Rabbi Dov Fischer, Western regional vice president of the Coalition for Jewish Values, a group claiming to represent over 1,500 traditional rabbis said, “Every American should be outraged.”
“Joe Biden has just said he would break U.S. law to do something which is also, of course, morally repugnant—to reinvolve the American taxpayer in incentivizing terrorism against innocent Americans like Taylor Force and others,” Fischer told Cleveland Jewish News.
But in a public letter issued on Monday, 51 anti-war organizations “representing millions of Americans who care about a principled foreign policy,” urged Biden to use economic and diplomatic pressure to help achieve his goal of a two-state solution.
The letter—which was signed by Jewish Voice for Peace Action, the Muslim Public Affairs Council (MPAC), the Yemen Relief and Reconstruction Foundation, Greenpeace, Indivisible and 46 other organizations—urged Biden to leverage the United State’s $3.8 billion in Israeli military funding to get Israel and Palestine to agree on a peace plan that adheres to United Nation Security Council Resolutions and international law.
To achieve an equitable Israeli-Palestinian solution, the signers suggested an end to Israel’s military occupation, a disbanding of Israel’s settlements in both the West Bank and East Jerusalem, a dissolution of Israel’s military blockade of Gaza and a cessation of all civilians attacks, whether Israeli or Palestinian.

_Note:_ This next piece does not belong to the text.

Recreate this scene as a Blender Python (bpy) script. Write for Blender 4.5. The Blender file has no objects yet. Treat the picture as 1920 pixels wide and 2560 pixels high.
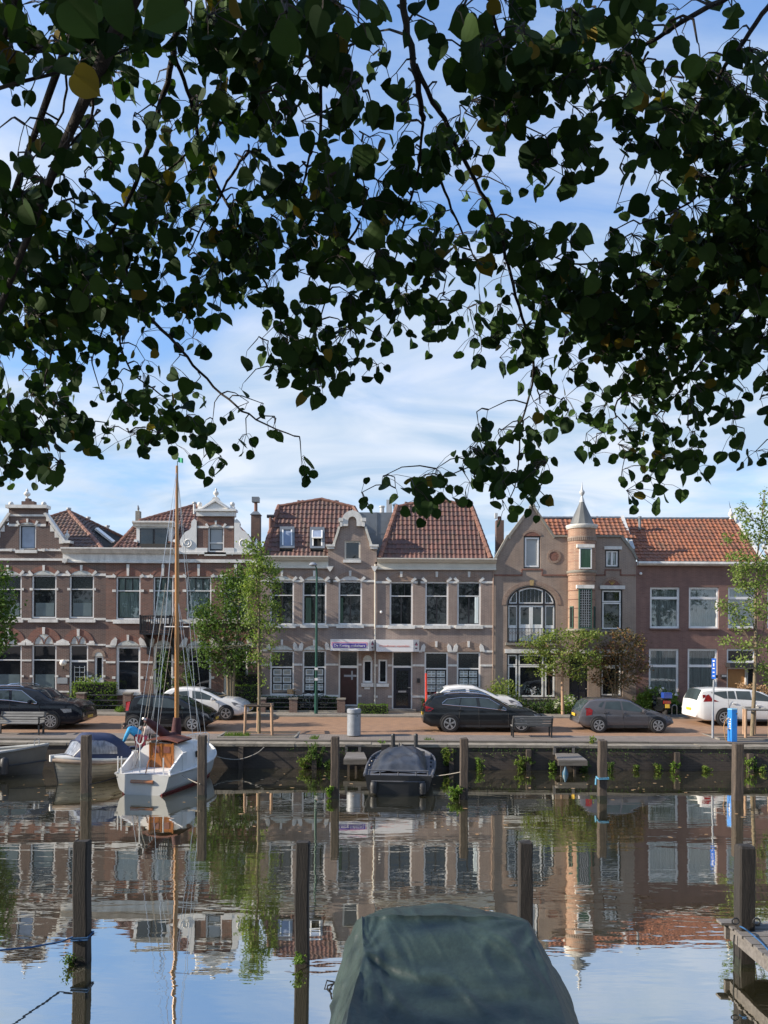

The letter also urges Biden to consider closing the Guantanamo Bay Detention Center, repealing the 2001 Authorization for Use of Military Force which allows Presidents to use military force without formally declaring war through Congress, reducing the Pentagon military defense budget by $200 billion annually and generally ending the U.S. Middle Eastern policies that advocate for regime-change interventions and broad-based sanctions rather than dialogue and diplomatic pressure.